İSTİNAF İSTEMİ: Davalı vekili süresinde ibraz ettiği istinaf dilekçesinde; “Bakırköy 1. FSHHM’nin 2017/103 D. iş sayılı dosyasında, aleyhine tespit talebinde bulunulan şirket müvekkil şirket olmamasına (dava dışı … olmasına) rağmen tespit işlemi yasaya ve usule aykırı olarak müvekkil şirkete ait işyerinde yapılmış olduğundan ilk derece mahkemesinin 2017/103 d. iş sayılı dosyasının davada dikkate alınmış olup hüküm kurulması hukuka aykırı olduğunu, Delil tespiti dosyası kapsamında hazırlanmış olan bilirkişi raporuna süresinde itiraz etmeleri nedeniyle bilirkişi raporunun işbu davada hükme esas alınamayacağını, Müvekkil şirketin markaları kullanma hakkı, marka sahibi olan …isimli şirketin Distribütörü … San. ve Tic. A.Ş. (=…Tekstil) ile arasındaki Bayilik Sözleşmesinden kaynaklanan bayilik yetkisine dayandığını, tüm sözleşmelerin dosyaya sunulduğunu, bu anlamda müvekkil şirketin kullanımlarının tamemen hukuka uygun olduğunu, Müvekkil şirketin davacı taraf adına tescilli markalara ilişkin herhangi bir kullanımı bulunmadığını, müvekkilin davacıya ait ‘…’ markasını hiçbir zaman kullanmadığını, mali müşavir bilirkişi raporunda müvekkil şirketin hiçbir satış faturasında … ibaresinin bulunmadığının tespit edilmesinin de haklılığımızı ortaya koyduğunu, Müvekkil şirkete ait mağazada ve bazı ürünlerde marka sahibi şirkete ait markalarla birlikte kullanılan “… ”, marka sahibi şirketin ticaret unvanı ve işletme adı olduğunu, ticaret unvanının markasal kullanımından bahsedebilmek için ancak, ticaret unvanının tescil edildiği haliyle ve kayıtlı olduğu şekilde bir bütün olarak değil; herhangi bir unsurunun farklı renk ve puntolarla öne çıkarılarak kullanımının söz olmasının gerektiğini, bu doğrultuda ticaret unvanının tescil edilmiş olduğu şekilde bir bütün halinde kullanımının marka hakkına tecavüz teşkil etmeyeceğini, Davacı ile müvekkilin bayilik hakkı aldığı marka sahibi … isimli şirket arasında imzalanan uzlaşı tutanağı uyarınca; davacı şirketin marka sahibi şirketin ticaret unvanının kullanımına onay verdiğini, Davacının TTK hükümleri uyarınca haksız rekabet iddialarının da geçerliliği olmadığını, dolayısıyla davacının maddi ve manevi tazminat ile itibar tazminatı talepleri ile verilen hükmün haksız olduğunu.” beyanla ilk derece mahkemesi kararının kaldırılması istenmiştir.

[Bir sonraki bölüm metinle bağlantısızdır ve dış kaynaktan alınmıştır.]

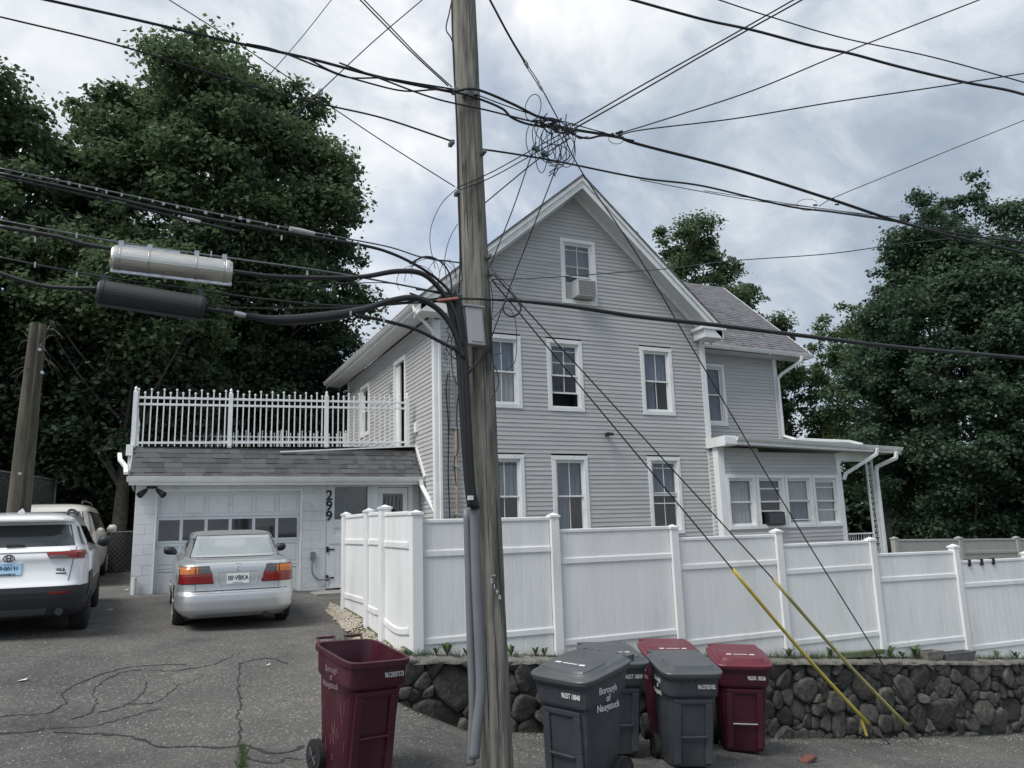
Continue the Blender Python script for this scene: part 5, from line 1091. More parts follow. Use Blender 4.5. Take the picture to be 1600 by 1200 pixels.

DELİLLER: *Mahkemece alınan 18/12/2018 havale tarihli raporda; davalının ticari defter, satış faturaları ve kayıtlarında … ibaresini kullanmadığı, ancak dava dışı … Tic.A.Ş’den satın alınan ticari mal faturalarında … ibaresine rastlandığını, 2017 yılında … Firmasından satın alınan ticari malların toplam alışları içindeki payının % 21,76 olduğu, ancak bu dönemde davalının faaliyet karının olmadığından hesaplama yapılamadığı, davacının dosyaya sunmuş olduğu finansal tablolardaki satış cirosunun 45.918.735.000,00 Euro olduğu, İstanbul Ticaret Odasının lisans sözleşme bedeli olarak belirlediği %15 hesabıyla yıllık lisans bedelinin 62.387.810.250,00 Euro olarak hesaplandığı, davalının gelir tablosunun incelenmesinde hesap edilen 62.387.810.250,00 Euro gibi bir bedeli ödeyecek durumunun olmadığı, maddi tazminat talebinin Borçlar Kanunu’nun 50 ve 51. maddelerine göre belirlenmesi hususunda takdirin Mahkemede olduğu belirtilmiştir. *Mahkemenin 2017/103 D.iş sayılı dosyasında mahalinde yapılan tespit sonucu düzenlenen raporda ise; davalı tarafça iş yerinde satışa sunulan döşemelik, perdelik, kumaş ürünlerinde davacı adına tescilli tanınmış marka olan … ibaresine yer verildiği, bayisi olduğu şirketin ünvanın ayırt edici eki olan kısımları değil “…” ibaresinin büyük puntolarla yazdırdığı böylece davalı kullanımının ayırt edici niteliği yüksek “…” ibaresini kullanmasının markasal kullanım olduğu belirtilmişitr.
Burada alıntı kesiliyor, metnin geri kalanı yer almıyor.